There's something backwards in the human psyche that means we can admire a certain thing but a close encounter with it causes us to dissolve in fear. I have this with sharks, eels, celebrities and wētā – a docile invertebrate with ears on its front legs. Aotearoa has up to 100 species of them, many of which are endangered, some critically, due to predation and habitat destruction. Their fossil record goes back 190 million years, and in that time they haven't changed much. They live in caves, on snowy hilltops, on bathroom towels. They are taonga. In the 1860s Walter Buller caught a pair of giant ones and stored them in his handkerchief, which he hung in a tree to collect later. "On coming back, however, I found that they had eaten their way out and made their escape." Wētā are so pure. They even like carrots. Why can't my appreciation for them make me glad to see them? But, like the Grandaddy song says, "Everything beautiful is far away." I can enjoy the wētā's rich life story and avant-garde good looks only from a distance.

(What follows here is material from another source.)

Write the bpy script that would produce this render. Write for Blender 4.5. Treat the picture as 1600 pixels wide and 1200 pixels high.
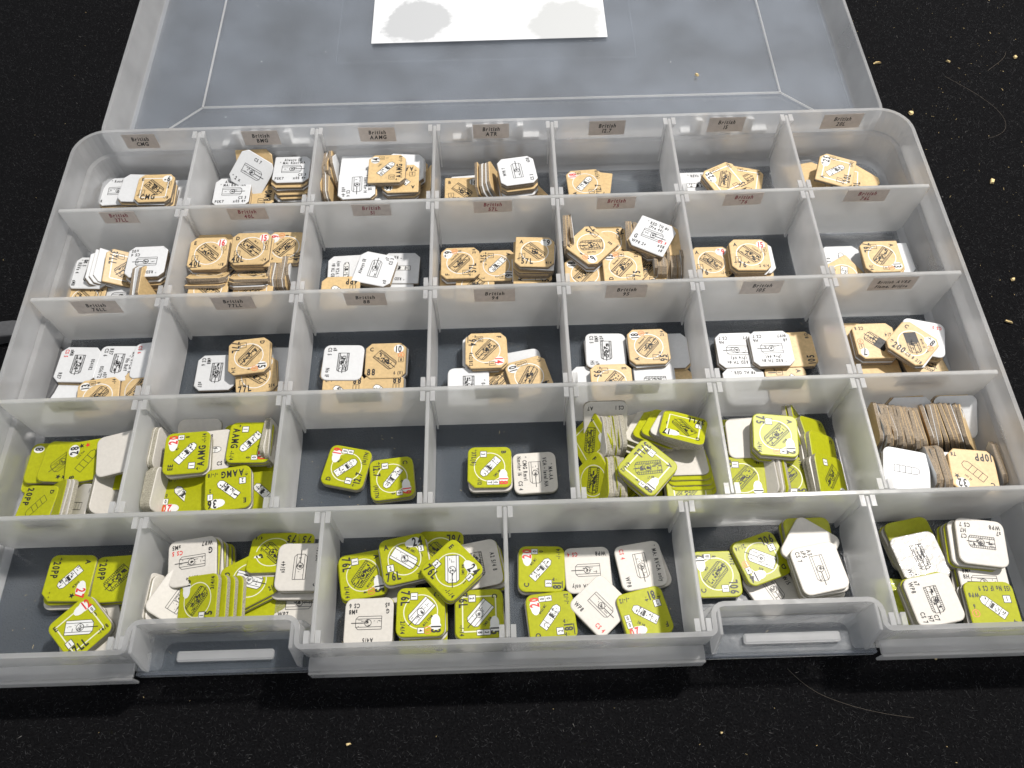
import bpy, bmesh, math, random
import numpy as np
from mathutils import Matrix, Vector, Euler
for o in list(bpy.data.objects): bpy.data.objects.remove(o)
sc = bpy.context.scene
S = 0.001                                   # everything below is measured in millimetres
# ------------------------------------------------------------------ camera
cam = bpy.data.objects.new('camera', bpy.data.cameras.new('camera')); sc.collection.objects.link(cam)
cam.location = (178.31*S, -268.44*S, 277.18*S)
cam.rotation_euler = (0.5096, 0.0112, -0.0283)
cam.data.sensor_width = 36; cam.data.lens = 1278.07/1600*36
cam.data.clip_start = 0.01; cam.data.clip_end = 50
sc.camera = cam
# ------------------------------------------------------------------ room light and lamp
w = bpy.data.worlds.new('World'); sc.world = w; w.use_nodes = True
wb = w.node_tree.nodes['Background']; wb.inputs[0].default_value = (0.90, 0.94, 1.0, 1); wb.inputs[1].default_value = 0.46
ld = bpy.data.lights.new('ceiling_lamp', 'AREA'); ld.shape = 'DISK'; ld.size = 0.05; ld.energy = 12.3; ld.color = (1.0, 0.955, 0.90)
lamp = bpy.data.objects.new('ceiling_lamp', ld); sc.collection.objects.link(lamp)
dirv = Vector((.42, .27, 1)).normalized()
lamp.location = Vector((0.20, -0.09, 0)) + dirv*1.0
lamp.rotation_euler = dirv.to_track_quat('Z', 'Y').to_euler()
sc.view_settings.view_transform = 'Standard'; sc.view_settings.look = 'None'; sc.view_settings.exposure = 0.12; sc.view_settings.gamma = 1
cy = sc.cycles
cy.max_bounces = 14; cy.transparent_max_bounces = 40; cy.transmission_bounces = 10; cy.diffuse_bounces = 4; cy.glossy_bounces = 4
cy.use_denoising = True; cy.denoiser = 'OPENIMAGEDENOISE'; cy.sample_clamp_indirect = 4; cy.caustics_refractive = True
R = random.Random(11)
col = sc.collection
# ------------------------------------------------------------------ materials
def mat(name):
    m = bpy.data.materials.new(name); m.use_nodes = True; nt = m.node_tree; nt.nodes.clear()
    out = nt.nodes.new('ShaderNodeOutputMaterial'); return m, nt, out
def N(nt, t, **k):
    n = nt.nodes.new(t)
    for a, b in k.items():
        if isinstance(a, str) and hasattr(n, a): setattr(n, a, b)
    return n
def noise(nt, scale, detail=3, vec=None, rough=.5):
    n = N(nt, 'ShaderNodeTexNoise'); n.inputs['Scale'].default_value = scale; n.inputs['Detail'].default_value = detail; n.inputs['Roughness'].default_value = rough
    if vec: nt.links.new(vec, n.inputs['Vector'])
    return n
def ramp(nt, fac, a, b, ca, cb):
    r = N(nt, 'ShaderNodeValToRGB'); e = r.color_ramp.elements; e[0].position = a; e[1].position = b; e[0].color = (*ca, 1); e[1].color = (*cb, 1)
    nt.links.new(fac, r.inputs[0]); return r.outputs[0]
def card(name, c, rough=.42, var=.10, scale=900, spec=.5, bump=.0, coat=0, bscale=300):
    m, nt, out = mat(name)
    p = N(nt, 'ShaderNodeBsdfPrincipled'); p.inputs['Roughness'].default_value = rough; p.inputs['Specular IOR Level'].default_value = spec
    g = N(nt, 'ShaderNodeNewGeometry'); oi = N(nt, 'ShaderNodeObjectInfo')
    n = noise(nt, scale, 4, g.outputs['Position'])
    lo = tuple(x*(1-var) for x in c); hi = tuple(min(1, x*(1+var)) for x in c)
    cc = ramp(nt, n.outputs[0], .3, .7, lo, hi)
    hs = N(nt, 'ShaderNodeHueSaturation'); nt.links.new(cc, hs.inputs['Color'])
    mr = N(nt, 'ShaderNodeMapRange'); mr.inputs[3].default_value = .92; mr.inputs[4].default_value = 1.06
    nt.links.new(oi.outputs['Random'], mr.inputs[0]); nt.links.new(mr.outputs[0], hs.inputs['Value'])
    nt.links.new(hs.outputs[0], p.inputs['Base Color'])
    if coat: p.inputs['Coat Weight'].default_value = coat; p.inputs['Coat Roughness'].default_value = .08
    if bump:
        nb = noise(nt, bscale, 3, g.outputs['Position']); b = N(nt, 'ShaderNodeBump'); b.inputs['Strength'].default_value = bump; b.inputs['Distance'].default_value = .0006
        nt.links.new(nb.outputs[0], b.inputs['Height']); nt.links.new(b.outputs[0], p.inputs['Normal']); 
        if coat: nt.links.new(b.outputs[0], p.inputs['Coat Normal'])
    nt.links.new(p.outputs[0], out.inputs[0]); return m
M = {}
M['T'] = card('tan_card', (.60,.43,.215)); M['W'] = card('white_card', (.64,.65,.66), var=.03)
M['G'] = card('green_card', (.375,.39,.008), rough=.36, var=.07, spec=.22); M['P'] = card('offwhite_card', (.60,.57,.52), var=.04)
M['S'] = card('wrapped_offwhite_card', (.58,.56,.53), bump=1, coat=1, bscale=420); M['Q'] = card('wrapped_green_card', (.43,.47,.020), bump=1, coat=1, bscale=420)
M['eb'] = card('brown_card_edge', (.25,.20,.145), rough=.8, var=.35, scale=2500); M['eg'] = card('grey_card_edge', (.30,.28,.22), rough=.8, var=.3, scale=2500)
M['ink'] = card('black_ink', (.014,.014,.016), rough=.5, var=.1); M['red'] = card('red_ink', (.62,.035,.03), var=.05); M['white'] = card('white_ink', (.72,.72,.70), var=.02); M['cream'] = card('pale_line_ink', (.68,.68,.50), var=.02)
M['orange'] = card('orange_ink', (.72,.17,.06), var=.03)
M['sticker'] = card('paper_sticker', (.56,.50,.455), rough=.8, var=.08, scale=500); M['maroon'] = card('maroon_ink', (.22,.03,.05), var=.1)
M['wood'] = card('wood_chip', (.72,.55,.27), rough=.7, var=.2); M['grey'] = card('grey_plastic', (.075,.075,.078), rough=.4, var=.1)
M['hair'] = card('hair', (.16,.13,.10), rough=.5)
def plastic(name, trans, refr, rough, milk, amp=.18, tint=(.99,.99,.99), milkc=(.80,.83,.87), scratch=.0, gloss=.5):
    m, nt, out = mat(name); L = nt.links.new
    g = N(nt, 'ShaderNodeNewGeometry')
    tr = N(nt, 'ShaderNodeBsdfTransparent'); tr.inputs[0].default_value = (*tint, 1)
    rf = N(nt, 'ShaderNodeBsdfRefraction'); rf.inputs['Color'].default_value = (*tint, 1); rf.inputs['Roughness'].default_value = rough; rf.inputs['IOR'].default_value = 1.08
    tl = N(nt, 'ShaderNodeBsdfTranslucent'); tl.inputs[0].default_value = (*milkc, 1)
    df = N(nt, 'ShaderNodeBsdfDiffuse'); df.inputs[0].default_value = (*milkc, 1)
    mk = N(nt, 'ShaderNodeMixShader'); mk.inputs[0].default_value = .5; L(tl.outputs[0], mk.inputs[1]); L(df.outputs[0], mk.inputs[2])
    a = N(nt, 'ShaderNodeMixShader'); a.inputs[0].default_value = refr/(trans+refr); L(tr.outputs[0], a.inputs[1]); L(rf.outputs[0], a.inputs[2])
    b = N(nt, 'ShaderNodeMixShader'); L(a.outputs[0], b.inputs[1]); L(mk.outputs[0], b.inputs[2])
    # cloudy patches and fine scuffs in the moulded plastic
    n1 = noise(nt, 35, 3, g.outputs['Position']); mp = N(nt, 'ShaderNodeMapping'); mp.inputs['Scale'].default_value = (60, 900, 200); L(g.outputs['Position'], mp.inputs[0])
    n2 = noise(nt, 1, 5, mp.outputs[0], .7)
    mr = N(nt, 'ShaderNodeMapRange'); mr.inputs[1].default_value = .3; mr.inputs[2].default_value = .7; mr.inputs[3].default_value = milk*(1-amp); mr.inputs[4].default_value = milk*(1+amp); L(n1.outputs[0], mr.inputs[0])
    m2 = N(nt, 'ShaderNodeMapRange'); m2.inputs[1].default_value = .66; m2.inputs[2].default_value = .8; m2.inputs[3].default_value = 0; m2.inputs[4].default_value = scratch; L(n2.outputs[0], m2.inputs[0])
    ad = N(nt, 'ShaderNodeMath', operation='ADD'); ad.use_clamp = True; L(mr.outputs[0], ad.inputs[0]); L(m2.outputs[0], ad.inputs[1]); L(ad.outputs[0], b.inputs[0])
    gl = N(nt, 'ShaderNodeBsdfGlossy'); gl.inputs['Roughness'].default_value = .22
    bp = N(nt, 'ShaderNodeBump'); bp.inputs['Strength'].default_value = .25; bp.inputs['Distance'].default_value = .0004; n3 = noise(nt, 160, 2, g.outputs['Position']); L(n3.outputs[0], bp.inputs['Height']); L(bp.outputs[0], gl.inputs['Normal'])
    fr = N(nt, 'ShaderNodeFresnel'); fr.inputs[0].default_value = 1.45
    mu = N(nt, 'ShaderNodeMath', operation='MULTIPLY'); mu.inputs[1].default_value = gloss; L(fr.outputs[0], mu.inputs[0])
    c = N(nt, 'ShaderNodeMixShader'); L(mu.outputs[0], c.inputs[0]); L(b.outputs[0], c.inputs[1]); L(gl.outputs[0], c.inputs[2])
    L(c.outputs[0], out.inputs[0]); return m
M['wall'] = plastic('frosted_wall_plastic', .62, .38, .18, .31, milkc=(.97,.97,.97), scratch=.03)
M['rowd'] = plastic('frosted_divider_plastic', .20, .80, .24, .43, milkc=(.98,.98,.965), scratch=.03)
M['cold'] = plastic('frosted_insert_plastic', .22, .78, .24, .46, milkc=(.98,.98,.98), scratch=.03)
M['floor'] = plastic('clear_base_plastic', .85, .15, .15, .090, milkc=(.64,.76,.90), scratch=.04, gloss=.8)
M['lid'] = plastic('clear_lid_plastic', .85, .15, .15, .14, amp=.35, milkc=(.70,.79,.93), scratch=.16, gloss=.6)
M['line'] = plastic('moulded_ridge_plastic', .5, .5, .3, .40, milkc=(.95,.95,.95))
M['hinge'] = card('thick_white_hinge_plastic', (.85,.86,.87), var=.03)
# cloth
m, nt, out = mat('black_felt'); M['felt'] = m
p = N(nt, 'ShaderNodeBsdfPrincipled'); p.inputs['Roughness'].default_value = 1; p.inputs['Specular IOR Level'].default_value = .1
g = N(nt, 'ShaderNodeNewGeometry'); n = noise(nt, 1400, 5, g.outputs['Position'], .7); c = ramp(nt, n.outputs[0], .35, .75, (.002,.002,.0025), (.009,.009,.010)); nt.links.new(c, p.inputs[0])
b = N(nt, 'ShaderNodeBump'); b.inputs['Distance'].default_value = .0008; nt.links.new(n.outputs[0], b.inputs['Height']); nt.links.new(b.outputs[0], p.inputs['Normal']); nt.links.new(p.outputs[0], out.inputs[0])
m, nt, out = mat('felt_fibre'); M['fibre'] = m
p = N(nt, 'ShaderNodeBsdfPrincipled'); p.inputs['Roughness'].default_value = .8; g = N(nt, 'ShaderNodeNewGeometry')
r = N(nt, 'ShaderNodeValToRGB'); e = r.color_ramp.elements; e[0].position = 0; e[0].color = (.006,.006,.007,1); e[1].position = .93; e[1].color = (.018,.018,.020,1); x = e.new(.99); x.color = (.04,.04,.044,1); x = e.new(1); x.color = (.20,.19,.18,1)
nt.links.new(g.outputs['Random Per Island'], r.inputs[0]); nt.links.new(r.outputs[0], p.inputs[0]); nt.links.new(p.outputs[0], out.inputs[0])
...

In The Infested Mind, a book that explores why humans are repelled and fascinated by insects, entomologist Jeffrey Lockwood describes being buried alive by grasshoppers while on a field trip. "Grasshoppers boiled in every direction, ricocheting off my face and chest. … They worked their way into the gaps between shirt buttons, prickling my chest, sliding down my sweaty torso." The panic he experienced affected him for years, challenging his sense of himself as a dispassionate scientist and leading him towards art and philosophy. Even his deep appreciation for insects hadn't protected him from a fear response that stretches into our evolutionary past and that is perhaps more complex and ambiguous than science can help us understand – something that touches on the sublime.
The Infested Mind is an excellent read. I learn that Salvador Dali had an intense fear of insects. He once attacked a bug on his back with a razor, but it turned out the bug was just a pimple.
For me the wētā embodies two worlds, or two kinds of awareness – one of terror, one of enchantment. "In the grip of this feeling we are utterly transfixed," Lockwood writes, "even taken outside ourselves in a kind of terrible ecstasy." This, he suggests, is an opportunity to ask why we perceive things the way we do and to engage more meaningfully with nature.
I decide that for now I have engaged sufficiently meaningfully with the wētā. It is probably asleep. It must be tiring to incite terrible ecstasy in others all the time. I retreat to my burrow. Silence. The special, New Zealandy silence of a horse-sized insect hunkered somewhere in a dark room.